Determining Disabilities

In order to give your child the proper help that he or she needs, it's usually best to determine what kind of reading disability your child has. Consult with your child's teachers and other reading professionals at school. It's possible that they'll refer you to professionals that can help outside of school, like child psychologists and tutors who specifically work with kids who have disabilities.

If your child's having difficulty reading, he or she may be dyslexic. Dyslexia is a general term that refers to a person's struggle with understanding words and letters. Dyslexia does not affect a child's intelligence in any way, and there are specific techniques you can use to help a dyslexic child read with ease.

Reading at Home

Regardless of the severity of your child's disability, reading to your child can be very helpful. The more time your child spends with books, the more he or she's likely to overcome aspects of the disability. This practice enhances comprehension and will also help your child maintain a positive attitude about books and reading in general.
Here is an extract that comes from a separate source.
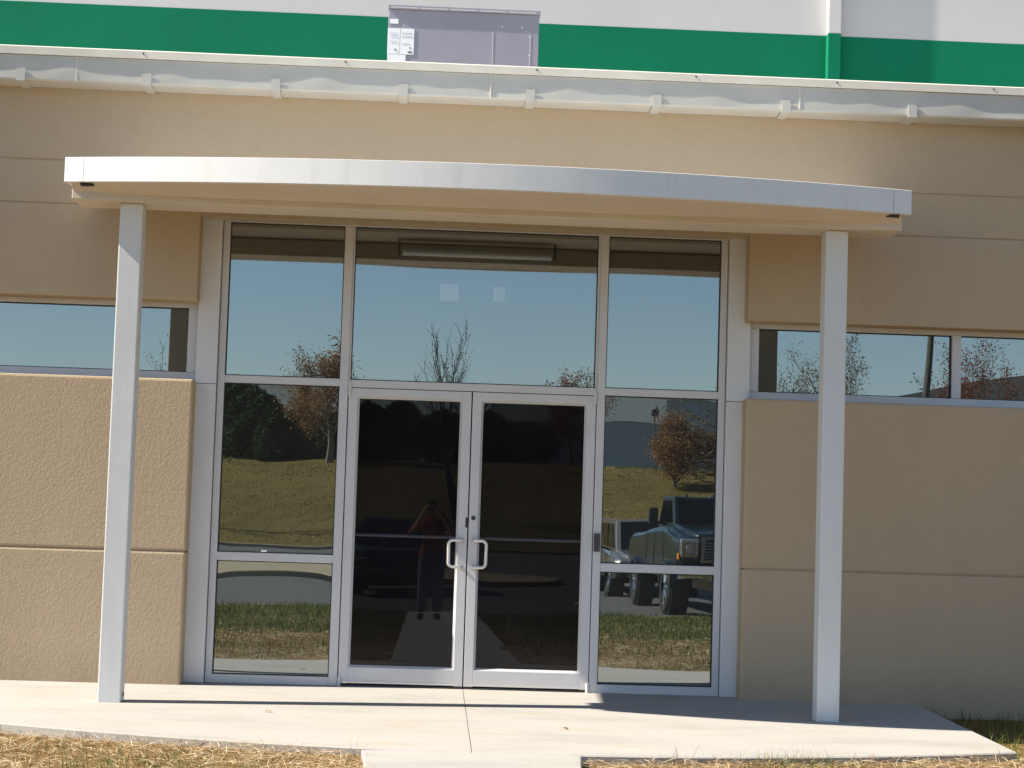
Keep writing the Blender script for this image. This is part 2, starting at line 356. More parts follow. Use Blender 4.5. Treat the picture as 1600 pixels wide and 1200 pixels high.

Connecting Letters to Sounds

Kids with dyslexia and other disabilities often take longer to learn the sounds of the alphabet. They have difficulty blending sounds of letters into words, and as a result, they can experience difficulty reading. This type of reading disability usually can be attributed to lacking the letter-to-sound connection. These children oftentimes learn best visually, rather than phonologically.

If your child has this issue, picture flashcards can be useful. Use your child's visual memory to trigger phonetic and letter memory. Letters are ultimately a series of symbols, and flashcards can help attach these symbols to images your child can relate to.

Getting Help and Information

If your child's in need of reading help that you can't provide, refer to the U.S. Department of Education, the American Academy of Child and Adolescent Psychiatry or the Learning Disabilities Association of America. These sites can provide you with specific information about your child's disability. They can also point you to resources, such as child psychologists, schools for kids with learning disabilities, Special Education Services and assistive technology.